Geoffrey Long
Tip of the Quill: Archives
Henry Jenkins, Magellan and continuous partial attention.

In his August column for MIT's Technology Review, the director of the Comparative Media Studies program examines the idea of Videogame Virtue – namely, that children raised with videogames are better equipped to deal with our current culture of continuous partial attention. He certainly has me pegged.

What I'm looking for these days are statistics that show the value-to-speed ratio of said condition; since I've been working from home, I've relied on IM and e-mail for the kind of daily social interactions I used to get in a few seconds at the office, but sometimes you just need to focus to get things done. What's the speed and quality of a worker's output who isn't constantly plugged in? What's the value of social interaction, or instant notification if something changes?

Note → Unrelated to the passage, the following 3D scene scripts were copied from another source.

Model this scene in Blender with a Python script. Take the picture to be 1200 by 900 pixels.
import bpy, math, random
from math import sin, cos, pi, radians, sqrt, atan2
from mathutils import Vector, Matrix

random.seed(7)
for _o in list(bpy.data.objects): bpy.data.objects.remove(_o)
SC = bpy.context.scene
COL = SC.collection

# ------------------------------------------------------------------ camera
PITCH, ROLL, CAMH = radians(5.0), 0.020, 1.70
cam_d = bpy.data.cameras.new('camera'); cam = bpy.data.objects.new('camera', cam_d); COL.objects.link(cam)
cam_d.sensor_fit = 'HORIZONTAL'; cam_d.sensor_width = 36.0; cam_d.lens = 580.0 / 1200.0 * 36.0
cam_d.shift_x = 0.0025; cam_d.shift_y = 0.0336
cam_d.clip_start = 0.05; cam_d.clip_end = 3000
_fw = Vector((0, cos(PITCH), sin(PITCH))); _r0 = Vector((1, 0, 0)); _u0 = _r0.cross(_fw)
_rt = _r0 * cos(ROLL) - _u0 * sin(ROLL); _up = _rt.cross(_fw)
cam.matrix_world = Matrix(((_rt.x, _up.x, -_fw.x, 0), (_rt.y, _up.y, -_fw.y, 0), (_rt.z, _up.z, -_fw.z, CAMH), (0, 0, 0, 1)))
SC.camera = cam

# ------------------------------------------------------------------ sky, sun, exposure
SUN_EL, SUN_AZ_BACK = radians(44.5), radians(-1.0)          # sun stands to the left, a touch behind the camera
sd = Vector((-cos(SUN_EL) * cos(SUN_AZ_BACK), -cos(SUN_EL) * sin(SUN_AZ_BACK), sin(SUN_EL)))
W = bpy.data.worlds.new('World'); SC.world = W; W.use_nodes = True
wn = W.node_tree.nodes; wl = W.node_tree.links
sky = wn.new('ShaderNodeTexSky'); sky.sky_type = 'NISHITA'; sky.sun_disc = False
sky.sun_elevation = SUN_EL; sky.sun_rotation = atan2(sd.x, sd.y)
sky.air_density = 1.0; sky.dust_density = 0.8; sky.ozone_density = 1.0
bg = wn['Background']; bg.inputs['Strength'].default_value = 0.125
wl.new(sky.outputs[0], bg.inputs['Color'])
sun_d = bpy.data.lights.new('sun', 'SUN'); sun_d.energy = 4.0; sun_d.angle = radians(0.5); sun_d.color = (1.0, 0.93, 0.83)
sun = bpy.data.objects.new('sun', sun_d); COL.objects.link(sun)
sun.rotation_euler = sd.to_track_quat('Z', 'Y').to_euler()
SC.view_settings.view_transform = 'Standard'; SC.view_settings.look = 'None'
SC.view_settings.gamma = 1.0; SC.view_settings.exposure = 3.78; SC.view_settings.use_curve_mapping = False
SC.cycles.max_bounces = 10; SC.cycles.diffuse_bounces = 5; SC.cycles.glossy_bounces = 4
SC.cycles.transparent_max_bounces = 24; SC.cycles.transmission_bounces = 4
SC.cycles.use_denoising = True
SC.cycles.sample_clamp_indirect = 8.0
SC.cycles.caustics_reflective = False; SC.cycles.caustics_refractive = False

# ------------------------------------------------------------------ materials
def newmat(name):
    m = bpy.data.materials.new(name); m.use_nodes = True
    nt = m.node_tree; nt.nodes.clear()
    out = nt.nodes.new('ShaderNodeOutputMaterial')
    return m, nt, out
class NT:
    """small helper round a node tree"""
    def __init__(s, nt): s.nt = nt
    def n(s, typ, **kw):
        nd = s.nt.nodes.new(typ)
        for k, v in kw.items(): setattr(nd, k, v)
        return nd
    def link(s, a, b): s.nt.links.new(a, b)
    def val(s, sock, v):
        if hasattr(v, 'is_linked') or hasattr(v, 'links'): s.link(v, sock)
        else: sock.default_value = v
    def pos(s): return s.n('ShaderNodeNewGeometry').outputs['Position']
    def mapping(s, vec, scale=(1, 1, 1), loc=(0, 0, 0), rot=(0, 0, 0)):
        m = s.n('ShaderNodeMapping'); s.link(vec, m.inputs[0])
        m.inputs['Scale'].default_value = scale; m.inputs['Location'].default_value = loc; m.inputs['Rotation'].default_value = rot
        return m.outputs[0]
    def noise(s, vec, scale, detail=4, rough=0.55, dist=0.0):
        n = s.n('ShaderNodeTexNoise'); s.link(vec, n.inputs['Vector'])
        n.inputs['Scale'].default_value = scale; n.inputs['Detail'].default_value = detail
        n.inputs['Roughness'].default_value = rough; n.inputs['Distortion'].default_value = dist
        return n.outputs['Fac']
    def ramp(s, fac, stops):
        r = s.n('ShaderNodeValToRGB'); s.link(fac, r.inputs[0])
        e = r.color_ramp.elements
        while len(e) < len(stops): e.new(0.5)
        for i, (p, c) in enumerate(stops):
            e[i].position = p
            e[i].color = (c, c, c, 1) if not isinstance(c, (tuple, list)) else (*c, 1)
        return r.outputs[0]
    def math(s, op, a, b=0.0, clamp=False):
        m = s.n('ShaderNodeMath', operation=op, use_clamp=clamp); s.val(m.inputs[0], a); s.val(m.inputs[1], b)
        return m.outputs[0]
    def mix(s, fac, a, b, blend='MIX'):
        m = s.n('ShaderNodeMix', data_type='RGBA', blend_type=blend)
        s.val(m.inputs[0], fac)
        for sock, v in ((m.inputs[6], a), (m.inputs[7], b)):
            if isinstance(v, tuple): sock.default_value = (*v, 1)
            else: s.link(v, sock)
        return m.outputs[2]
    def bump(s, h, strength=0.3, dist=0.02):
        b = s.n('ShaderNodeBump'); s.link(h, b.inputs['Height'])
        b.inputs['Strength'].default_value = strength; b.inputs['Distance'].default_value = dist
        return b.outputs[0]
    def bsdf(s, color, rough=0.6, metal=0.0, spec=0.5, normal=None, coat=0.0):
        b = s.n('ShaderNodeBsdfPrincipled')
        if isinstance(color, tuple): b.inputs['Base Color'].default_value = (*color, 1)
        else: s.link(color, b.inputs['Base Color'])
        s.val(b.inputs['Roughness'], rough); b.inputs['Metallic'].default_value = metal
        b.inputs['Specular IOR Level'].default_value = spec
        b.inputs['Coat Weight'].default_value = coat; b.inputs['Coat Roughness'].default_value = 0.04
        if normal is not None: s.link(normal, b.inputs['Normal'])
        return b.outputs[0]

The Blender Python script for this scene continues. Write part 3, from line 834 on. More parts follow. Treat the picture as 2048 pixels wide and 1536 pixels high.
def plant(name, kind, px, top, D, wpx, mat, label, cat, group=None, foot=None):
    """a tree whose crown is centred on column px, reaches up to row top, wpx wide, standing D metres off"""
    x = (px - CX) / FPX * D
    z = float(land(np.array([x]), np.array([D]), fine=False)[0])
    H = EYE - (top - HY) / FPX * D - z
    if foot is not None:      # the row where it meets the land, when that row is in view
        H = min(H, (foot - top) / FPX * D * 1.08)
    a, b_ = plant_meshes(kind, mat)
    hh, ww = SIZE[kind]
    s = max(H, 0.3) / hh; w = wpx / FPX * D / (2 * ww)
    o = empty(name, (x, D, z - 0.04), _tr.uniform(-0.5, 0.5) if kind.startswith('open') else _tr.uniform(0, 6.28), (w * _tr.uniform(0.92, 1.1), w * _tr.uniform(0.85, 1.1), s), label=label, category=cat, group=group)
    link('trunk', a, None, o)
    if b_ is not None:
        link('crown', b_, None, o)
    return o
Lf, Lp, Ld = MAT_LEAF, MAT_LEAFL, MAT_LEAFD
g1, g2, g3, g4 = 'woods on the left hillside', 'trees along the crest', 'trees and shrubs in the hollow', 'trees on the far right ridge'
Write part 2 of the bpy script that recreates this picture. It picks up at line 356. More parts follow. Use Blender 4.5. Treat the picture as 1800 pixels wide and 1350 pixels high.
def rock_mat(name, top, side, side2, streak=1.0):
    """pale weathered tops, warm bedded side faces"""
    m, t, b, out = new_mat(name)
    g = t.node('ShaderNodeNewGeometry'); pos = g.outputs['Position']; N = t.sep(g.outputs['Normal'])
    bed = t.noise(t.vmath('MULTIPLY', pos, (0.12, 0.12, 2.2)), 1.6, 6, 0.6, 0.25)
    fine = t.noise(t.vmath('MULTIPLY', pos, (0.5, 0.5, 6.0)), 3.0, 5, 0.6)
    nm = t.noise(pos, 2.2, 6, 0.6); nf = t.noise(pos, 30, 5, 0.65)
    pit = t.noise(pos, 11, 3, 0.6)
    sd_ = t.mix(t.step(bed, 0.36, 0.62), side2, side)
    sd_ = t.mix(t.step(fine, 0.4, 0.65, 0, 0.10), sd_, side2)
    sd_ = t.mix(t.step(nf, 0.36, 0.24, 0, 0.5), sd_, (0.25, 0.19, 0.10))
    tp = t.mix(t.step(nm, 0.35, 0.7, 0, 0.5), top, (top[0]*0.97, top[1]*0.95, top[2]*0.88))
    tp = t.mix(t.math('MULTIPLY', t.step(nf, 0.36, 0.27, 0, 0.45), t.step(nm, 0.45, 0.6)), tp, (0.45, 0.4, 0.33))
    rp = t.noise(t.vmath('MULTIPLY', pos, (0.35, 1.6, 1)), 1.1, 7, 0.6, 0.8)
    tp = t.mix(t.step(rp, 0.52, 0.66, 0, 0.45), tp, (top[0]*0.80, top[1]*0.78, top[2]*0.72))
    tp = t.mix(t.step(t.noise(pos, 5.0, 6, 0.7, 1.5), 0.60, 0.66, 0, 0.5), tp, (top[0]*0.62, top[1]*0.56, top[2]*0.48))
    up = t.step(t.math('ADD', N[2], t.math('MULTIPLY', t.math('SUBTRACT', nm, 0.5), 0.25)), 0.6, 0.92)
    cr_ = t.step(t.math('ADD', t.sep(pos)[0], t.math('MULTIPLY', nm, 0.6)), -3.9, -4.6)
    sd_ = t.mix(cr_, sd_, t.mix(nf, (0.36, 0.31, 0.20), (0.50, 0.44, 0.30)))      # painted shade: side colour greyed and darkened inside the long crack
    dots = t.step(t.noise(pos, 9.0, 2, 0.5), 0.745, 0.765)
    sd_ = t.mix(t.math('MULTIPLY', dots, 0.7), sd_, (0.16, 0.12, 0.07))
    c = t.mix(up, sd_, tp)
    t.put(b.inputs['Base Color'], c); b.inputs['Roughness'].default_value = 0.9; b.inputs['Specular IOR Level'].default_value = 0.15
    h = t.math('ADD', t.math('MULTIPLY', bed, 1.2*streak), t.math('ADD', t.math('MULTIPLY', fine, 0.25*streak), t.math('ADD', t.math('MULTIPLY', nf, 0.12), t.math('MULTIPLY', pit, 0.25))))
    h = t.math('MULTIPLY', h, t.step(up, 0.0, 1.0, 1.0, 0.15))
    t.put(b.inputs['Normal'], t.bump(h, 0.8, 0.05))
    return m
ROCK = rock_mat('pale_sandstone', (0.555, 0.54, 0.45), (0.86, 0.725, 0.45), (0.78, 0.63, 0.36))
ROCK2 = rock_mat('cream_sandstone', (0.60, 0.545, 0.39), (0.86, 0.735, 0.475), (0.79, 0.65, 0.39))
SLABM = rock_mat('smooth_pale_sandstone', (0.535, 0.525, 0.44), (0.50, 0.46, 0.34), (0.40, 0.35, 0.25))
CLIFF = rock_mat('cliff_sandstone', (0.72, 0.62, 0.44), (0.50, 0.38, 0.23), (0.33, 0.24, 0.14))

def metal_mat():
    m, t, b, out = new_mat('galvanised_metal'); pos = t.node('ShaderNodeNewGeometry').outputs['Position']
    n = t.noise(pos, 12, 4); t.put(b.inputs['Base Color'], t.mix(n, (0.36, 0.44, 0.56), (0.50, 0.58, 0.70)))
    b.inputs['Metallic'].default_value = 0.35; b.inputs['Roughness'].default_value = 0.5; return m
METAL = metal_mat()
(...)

One of the reasons I've been tinkering around with the blueprints for Magellan, my personal command center (yes, I've already named it; yes, I know this means I'm both sunk and a dweeb) is my desire to be more simultaneously aware, utilizing more of my peripheral vision in order to get work done. The truth of the matter though is that I just don't know if I'm going to use Magellan for most of my daily work. Right now I've worn the silver paint off of Kerouac, my PowerBook, because I use it so much in any given day. I can't imagine going back to being chained to a chair – but I certainly can imagine sitting down at least once every morning to a command center that's giving me all my morning's data at once in one customized environment. When it comes time to write, design, animate, or anything else of that nature, I'll probably unplug with Kerouac and go curl up in a chair. Therefore, is it worth something like $5000 to build a state-of-the-art command center? Ah, now there's the rub.